BEGIN PROVIDED MATERIAL
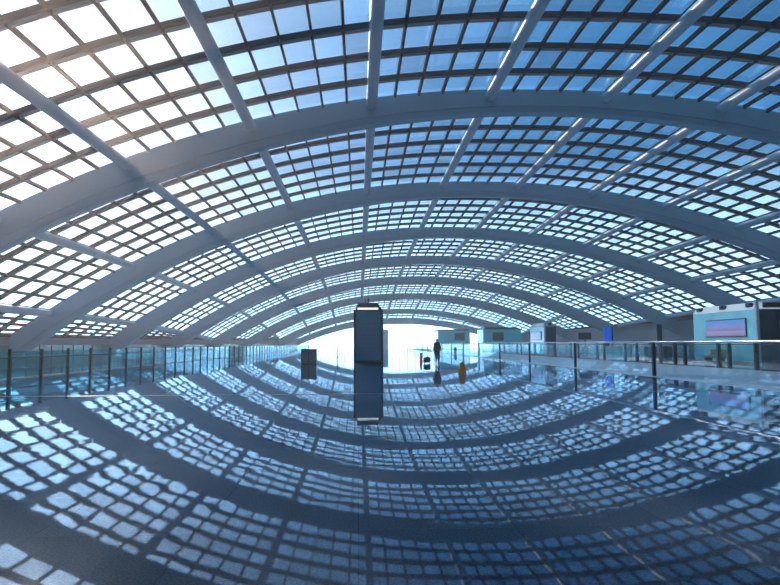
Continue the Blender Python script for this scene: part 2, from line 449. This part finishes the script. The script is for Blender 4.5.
# ------------------------------------------------------------------ tall dark kiosk in the middle
def kiosk():
    x0, x1, y, d = -.36, 1.77, 44.8, 1.8
    t = thing('information_kiosk', 'tall dark blue glass information kiosk standing alone mid floor', 'kiosk', ((x0+x1)/2, y+d/2, 0))
    w, dd = (x1-x0)/2, d/2
    MB().box(-w, w, -dd, dd, 0, .16).build('plinth', M['black'], t, bevel=.02)
    MB().box(-w+.12, w-.12, -dd+.06, dd-.06, .16, 3.74).build('body', M['kdark'], t)
    for sx in (-1, 1):
        for sy in (-1, 1):
            MB().box(min(sx*w, sx*(w-.16)), max(sx*w, sx*(w-.16)), min(sy*dd, sy*(dd-.16)), max(sy*dd, sy*(dd-.16)), .16, 3.86).build('corner_post', M['black'], t, bevel=.03)
    for i in range(4):
        MB().box(-w+.17, w-.17, -dd+.02, -dd+.055, .22+i*.88, .22+i*.88+.865).build('glass_panel', M['blueglass'], t)
    MB().box(-w+.17, w-.17, dd-.055, dd-.02, .22, 3.7).build('glass_panel', M['blueglass'], t)
    MB().box(-w, w, -dd, dd, 3.74, 3.86).build('top_frame', M['black'], t, bevel=.02)
    c = MB().hexa([(-w+.12, -dd+.1, 3.86), (w-.05, -dd+.1, 3.86), (w-.05, dd-.1, 3.86), (-w+.12, dd-.1, 3.86), (-w+.3, -dd+.35, 4.38), (w-.42, -dd+.35, 4.38), (w-.42, dd-.35, 4.38), (-w+.3, dd-.35, 4.38)])
    cap = c.build('cap', M['black'], t, bevel=.02)
    MB().box(-w+.28, w-.36, -dd-.03, -dd-.004, 3.86, 4.0).build('light_strip', M['lamp'], t)
    MB().tube([(-.2, 0, 4.38), (-.2, 0, 4.62)], .03, 8).build('antenna', M['black'], cap)
    MB().tube([(.02, 0, 4.38), (.02, 0, 4.78)], .035, 8).build('antenna', M['black'], cap)
    MB().box(-.06, .10, -.06, .06, 4.56, 4.64).build('beacon', M['black'], cap)
kiosk()

# ------------------------------------------------------------------ shop kiosks along the right
def shop(label, x0, x1, y0, y1, h, screen=True, front='kdark', fasc='white', scr=(.25, .72), spots=True):
    t = thing('shop_kiosk', label, 'kiosk', ((x0+x1)/2, (y0+y1)/2, 0))
    w, d = (x1-x0)/2, (y1-y0)/2
    MB().box(-w+.1, w-.1, -d+.1, d-.1, 0, h-.5).build('core', M['kdark'], t)
    n = max(3, round((2*d)/1.5))
    for i in range(n):       # pale teal cladding towards the hall
        a, b = -d+2*d*i/n, -d+2*d*(i+1)/n
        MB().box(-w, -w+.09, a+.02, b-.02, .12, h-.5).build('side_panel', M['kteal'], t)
    m = max(2, round(2*w/1.4))
    for i in range(m):
        a, b = -w+2*w*i/m, -w+2*w*(i+1)/m
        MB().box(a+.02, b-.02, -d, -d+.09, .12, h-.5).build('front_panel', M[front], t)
    MB().box(-w-.03, -w+.14, -d-.05, -d+.12, 0, h).build('corner_post', M['white'], t)
    MB().box(-w-.06, w+.03, -d-.02, d+.03, 0, .12).build('plinth', M['black'], t)
    f = MB().hexa([(-w-.02, -d+.13, h-.48), (-w+.5, -d+.13, h-.48), (-w+.5, d, h-.48), (-w-.02, d, h-.48), (-w+.34, -d+.13, h-.02), (-w+.5, -d+.13, h-.02), (-w+.5, d, h-.02), (-w+.34, d, h-.02)]).build('fascia', M[fasc], t)
    MB().box(-w+.17, w, -d-.02, -d+.14, h-.48, h-.40).build('fascia', M[fasc], t)
    MB().box(-w+.6, w-.5, -d+.15, d-.5, h-.45, h-.06).build('roof_unit', M['black'], t)
    if spots:
        for i in range(3):
            yy = -d + .8 + i*(2*d-1.6)/2
            MB().box(-w-.06, -w+.22, yy-.26, yy+.26, h-.34, h-.06).build('spotlight', M['black'], f, bevel=.04)
    if screen:
        a, b = -d+2*d*scr[0], -d+2*d*scr[1]
        s = MB().box(-w-.07, -w-.005, a, b, 1.76, h-1.02).build('screen_frame', M['black2'], t)
        MB().box(-w-.09, -w-.072, a+.06, b-.06, 1.82, h-1.08).build('screen', M['screen'], s)
    return t
shop('large teal shop kiosk with purple screen and white top, nearest at the right edge', 25.2, 32.0, 38.2, 45.7, 4.0, fasc='fascia', scr=(.14, .76))
shop('smaller teal shop kiosk with a glowing side screen, right of the middle', 21.8, 23.2, 72.2, 78.2, 3.85, scr=(.2, .9), spots=False)
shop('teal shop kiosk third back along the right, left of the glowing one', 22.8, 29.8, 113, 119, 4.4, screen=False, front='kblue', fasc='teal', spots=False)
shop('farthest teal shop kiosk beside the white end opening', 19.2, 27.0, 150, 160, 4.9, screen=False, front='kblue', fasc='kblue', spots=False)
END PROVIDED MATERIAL
Begin with the line containing "h-.5).build('side_panel', M['kteal'], t)", end with the line containing "a, b = -w+2*w*i/m, -w+2*w*(i+1)/m", and transcribe exactly every line in that span, with nothing added.

** SOLVED EXERCISE **
        MB().box(-w, -w+.09, a+.02, b-.02, .12, h-.5).build('side_panel', M['kteal'], t)
    m = max(2, round(2*w/1.4))
    for i in range(m):
        a, b = -w+2*w*i/m, -w+2*w*(i+1)/m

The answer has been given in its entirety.